Extrait de : Qu’est-ce que la charge raciale qui pèse sur les personnes non-blanches, de Douce Dibondo
J’ai pensé trouver un eldorado en Allemagne , être une étrangère parmi les étranger.ère.s. et pouvoir y rouler ma bosse (entre autres). Maintenant je rentre en France, avec un mindset évolué et l’envie d’arriver à être moi-même : fière d’être française et noire, m’accepter et être acceptée pleinement pour qui je suis.
Quelques sorties qui m‘ont récemment marquées :
le film Fanon, actuellement au cinéma, sur Franz Fanon, chef de service en psychiatrie en Algérie pendant la colonisation
Le journal d‘une femme nwar, disponible sur Arte, journal intime d‘une amitié3
Si vous avez regardé la performance de Kendrick Lamar lors du dernier Superbowl, j’ai bien aimé la vidéo ci-dessus, explicative de quelques symboles présents.
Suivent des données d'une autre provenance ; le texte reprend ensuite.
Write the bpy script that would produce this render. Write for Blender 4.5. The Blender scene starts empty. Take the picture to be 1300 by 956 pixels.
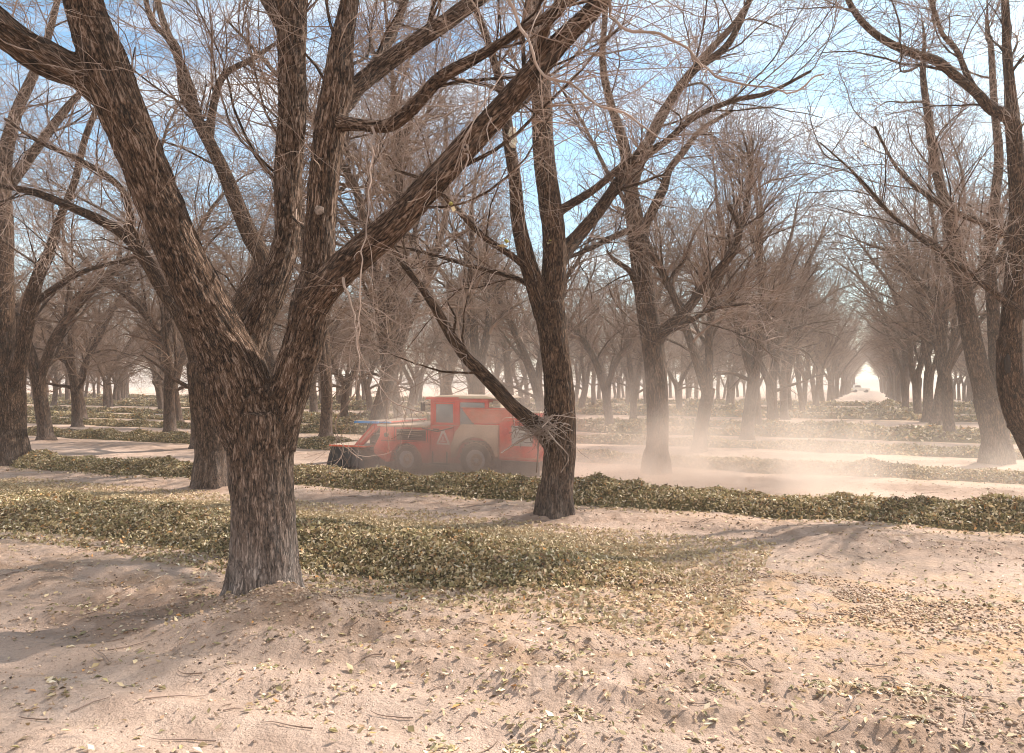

Le titre de la lettre du jour est inspiré d’un livre que j’ai lu il y a deux ans : #Être soi suffit - créer sa vie en étant soi, de Lyvia Cairo.
Les choses évoluent positivement depuis l’avènement de l’internet et des réseaux sociaux et c’est super chouette.
Ce film revêt une saveur particulière car j‘ai joué quelques années au basket avec Rose-Marie dans le célèbre club d‘une autre star de renom…!
Tu es ton meilleure alliée, continue ainsi !
Être pleinement TOI devrait suffire.
Dans tout passage, il y a des obstacles.
Tu t’aimes profondément et tu t’acceptes complètement.
C’est dingue que je découvre encore des choses sur toi grâce à ces mots alors que je pensais te connaître par cœur et c’est très beau aussi.